Because foods that are naturally blue hardly exist, the color doesn’t trigger our appetites. Sure, there are blueberries, blue corn, and the moldy veins in blue cheese to rev our palates. But leafy vegetables and meats don’t fall into that spectrum, thanks respectively to chlorophyll and blood.
So unless you lust regularly after those foods—as well as for artificially colored blue M&Ms and similar confections—the brain simply isn’t wired to crave blue sustenance.
Yet there’s an ambitious team of scientists from reputable laboratories making headway in developing a natural replacement for blue food dye. In doing so, they’ve turned to a pigment found in red cabbage, called anthocyanin.

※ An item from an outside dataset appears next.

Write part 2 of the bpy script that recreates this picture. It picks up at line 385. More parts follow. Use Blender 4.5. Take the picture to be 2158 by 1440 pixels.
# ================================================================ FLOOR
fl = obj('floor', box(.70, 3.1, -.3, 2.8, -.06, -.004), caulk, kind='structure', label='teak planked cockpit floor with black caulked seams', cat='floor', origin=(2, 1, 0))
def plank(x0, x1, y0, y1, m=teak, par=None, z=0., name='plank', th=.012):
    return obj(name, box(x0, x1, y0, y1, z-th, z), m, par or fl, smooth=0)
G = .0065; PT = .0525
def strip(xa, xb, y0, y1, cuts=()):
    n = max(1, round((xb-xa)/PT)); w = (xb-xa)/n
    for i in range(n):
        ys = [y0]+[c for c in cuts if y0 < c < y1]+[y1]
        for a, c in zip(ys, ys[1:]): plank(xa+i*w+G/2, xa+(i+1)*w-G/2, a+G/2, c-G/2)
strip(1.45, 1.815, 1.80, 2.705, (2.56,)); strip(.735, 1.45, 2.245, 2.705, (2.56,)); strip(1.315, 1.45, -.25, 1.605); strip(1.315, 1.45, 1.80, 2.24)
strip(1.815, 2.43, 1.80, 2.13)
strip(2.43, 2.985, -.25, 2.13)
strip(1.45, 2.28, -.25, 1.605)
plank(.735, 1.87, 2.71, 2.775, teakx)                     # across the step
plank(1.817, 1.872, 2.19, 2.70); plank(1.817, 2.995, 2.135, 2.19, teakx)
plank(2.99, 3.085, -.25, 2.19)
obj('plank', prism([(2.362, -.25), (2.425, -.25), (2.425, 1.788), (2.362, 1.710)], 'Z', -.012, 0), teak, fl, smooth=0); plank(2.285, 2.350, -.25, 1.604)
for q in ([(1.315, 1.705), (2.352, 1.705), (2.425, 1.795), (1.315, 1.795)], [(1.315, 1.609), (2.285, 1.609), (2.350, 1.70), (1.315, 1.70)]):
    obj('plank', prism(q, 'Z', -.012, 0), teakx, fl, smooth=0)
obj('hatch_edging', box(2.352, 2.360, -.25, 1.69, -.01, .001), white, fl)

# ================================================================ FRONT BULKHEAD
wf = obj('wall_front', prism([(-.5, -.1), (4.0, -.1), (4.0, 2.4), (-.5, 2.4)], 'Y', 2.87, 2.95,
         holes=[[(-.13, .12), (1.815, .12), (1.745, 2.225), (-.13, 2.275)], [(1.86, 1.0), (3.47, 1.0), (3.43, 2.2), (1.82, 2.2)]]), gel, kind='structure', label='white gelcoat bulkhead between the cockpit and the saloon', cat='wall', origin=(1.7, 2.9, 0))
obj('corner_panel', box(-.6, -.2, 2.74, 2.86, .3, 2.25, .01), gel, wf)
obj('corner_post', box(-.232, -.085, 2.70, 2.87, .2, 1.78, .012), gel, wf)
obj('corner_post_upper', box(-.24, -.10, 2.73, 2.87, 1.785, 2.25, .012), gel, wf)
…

The water-soluble pigment, integral also to blueberries, can be restructured on a molecular level to produce a striking cyan blue color. Such efforts have been in the making for a while by Mars Wrigley’s Advanced Research Institute, which partnered with chemists from universities in California, Ohio, Japan, Italy and France.
In addition to chewing gum, snacks and savory foods, Mars Wrigley makes a plethora of candies such as Skittles, Starburst, M&Ms, and Twix. The company claims it is committed to doing away with as many artificial food dyes as possible, thus it will soon begin using the natural-blue coloring in some of its sugar products.
Industry experts predict it’s only a matter of time before other food manufacturers come knocking for the coloring. But the question is whether consumers will embrace things like cakes, ice cream, sauces, and other edibles possessing a promised beautiful shade of blue.